> [Stated goal]
Leave the pictures out and retype the lines from the beginning through the line with "COL = sc.collection", both ends included.

> [Data extract]
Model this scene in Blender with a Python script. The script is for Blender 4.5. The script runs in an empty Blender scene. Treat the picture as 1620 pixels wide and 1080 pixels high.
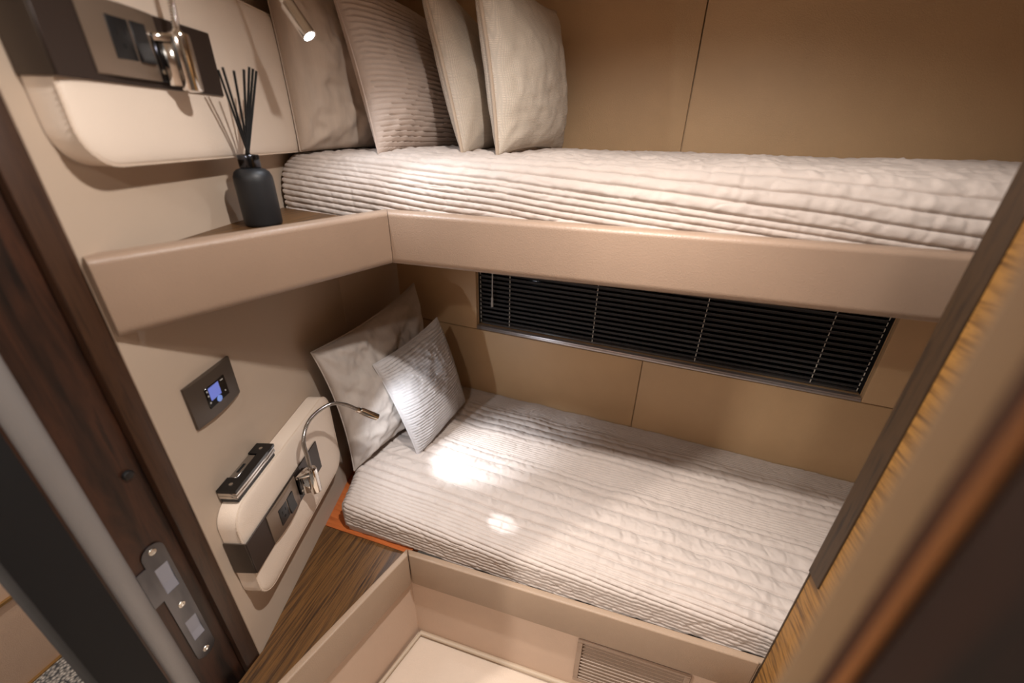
import bpy, bmesh, math
import numpy as np
from mathutils import Vector, Matrix

sc = bpy.context.scene
COL = sc.collection

# ------------------------------------------------------------------ camera
cd = bpy.data.cameras.new('camera')
cam = bpy.data.objects.new('camera', cd)
COL.objects.link(cam)
cd.sensor_width = 36.0
cd.lens = 656.39 / 1620.0 * 36.0
cd.clip_start = 0.01
R = ((0.9562, 0.1453, -0.2541), (0.2921, -0.4247, 0.8570), (0.0166, -0.8936, -0.4485))
m = Matrix(((R[0][0], -R[0][1], -R[0][2]), (R[1][0], -R[1][1], -R[1][2]), (R[2][0], -R[2][1], -R[2][2])))
cam.matrix_world = Matrix.Translation((0, 0, 1.45)) @ m.to_quaternion().to_matrix().to_4x4()
cd.dof.use_dof = True
cd.dof.focus_distance = 1.05
cd.dof.aperture_fstop = 1.7
sc.camera = cam

# ------------------------------------------------------------------ world, exposure
w = bpy.data.worlds.new('world')
sc.world = w
w.use_nodes = True
w.node_tree.nodes['Background'].inputs[0].default_value = (1.0, 0.82, 0.66, 1)
w.node_tree.nodes['Background'].inputs[1].default_value = 0.06
sc.view_settings.view_transform = 'Standard'
sc.view_settings.look = 'None'
sc.view_settings.gamma = 1.0
sc.view_settings.use_curve_mapping = False
sc.view_settings.exposure = 0.16

WARM = (1.0, 0.935, 0.88)
COOL = (0.86, 0.92, 1.0)
CABIN_W = 26.0
CABIN_BEAM_W = 54.0
HALL_W = 12.0
HALL_SIDE_FILL_W = 80.0
READ_UP_W = 3.5
READ_LOW_W = 11.0
SPILL_UP_W = 2.0
SPILL_LOW_W = 1.8


def add_light(name, kind, loc, watts, color, target=None, parent=None, **kw):
    ld = bpy.data.lights.new(name, kind)
    ld.energy = watts
    ld.color = color
    for k, v in kw.items():
        setattr(ld, k, v)
    o = bpy.data.objects.new(name, ld)
    COL.objects.link(o)
    o.location = loc
    if target is not None:
        d = Vector(target) - Vector(loc)
        o.rotation_euler = d.to_track_quat('-Z', 'Y').to_euler()
    if parent is not None:
        o.parent = parent
    return o


# ------------------------------------------------------------------ materials
def srgb(r, g, b):
    def f(c):
        c /= 255.0
        return c / 12.92 if c <= 0.04045 else ((c + 0.055) / 1.055) ** 2.4
    return (f(r), f(g), f(b), 1.0)


def new_mat(name, col, rough=0.6, metal=0.0, coat=0.0, sheen=0.0):
    mt = bpy.data.materials.new(name)
    mt.use_nodes = True
    b = mt.node_tree.nodes['Principled BSDF']
    b.inputs['Base Color'].default_value = col
    b.inputs['Roughness'].default_value = rough
    b.inputs['Metallic'].default_value = metal
    b.inputs['Coat Weight'].default_value = coat
    b.inputs['Sheen Weight'].default_value = sheen
    return mt


def nd(mt, kind, **kw):
    n = mt.node_tree.nodes.new(kind)
    for k, v in kw.items():
        if k in n.inputs.keys():
            n.inputs[k].default_value = v
        else:
            setattr(n, k, v)
    return n


def lk(mt, a, ao, b, bi):
    mt.node_tree.links.new(a.outputs[ao], b.inputs[bi])


def coords(mt, scale=(1, 1, 1), rot=(0, 0, 0)):
    tc = nd(mt, 'ShaderNodeTexCoord')
    mp = nd(mt, 'ShaderNodeMapping')
    mp.inputs['Scale'].default_value = scale
    mp.inputs['Rotation'].default_value = rot
    lk(mt, tc, 'Object', mp, 'Vector')
    return mp


def add_bump(mt, tex, out, dist, strength=0.5):
    b = mt.node_tree.nodes['Principled BSDF']
    bp = nd(mt, 'ShaderNodeBump')
    bp.inputs['Distance'].default_value = dist
    bp.inputs['Strength'].default_value = strength
    lk(mt, tex, out, bp, 'Height')
    prev = b.inputs['Normal'].links
    if prev:
        mt.node_tree.links.new(prev[0].from_socket, bp.inputs['Normal'])
    lk(mt, bp, 'Normal', b, 'Normal')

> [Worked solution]
Model this scene in Blender with a Python script. The script is for Blender 4.5. The script runs in an empty Blender scene. Treat the picture as 1620 pixels wide and 1080 pixels high.
import bpy, bmesh, math
import numpy as np
from mathutils import Vector, Matrix

sc = bpy.context.scene
COL = sc.collection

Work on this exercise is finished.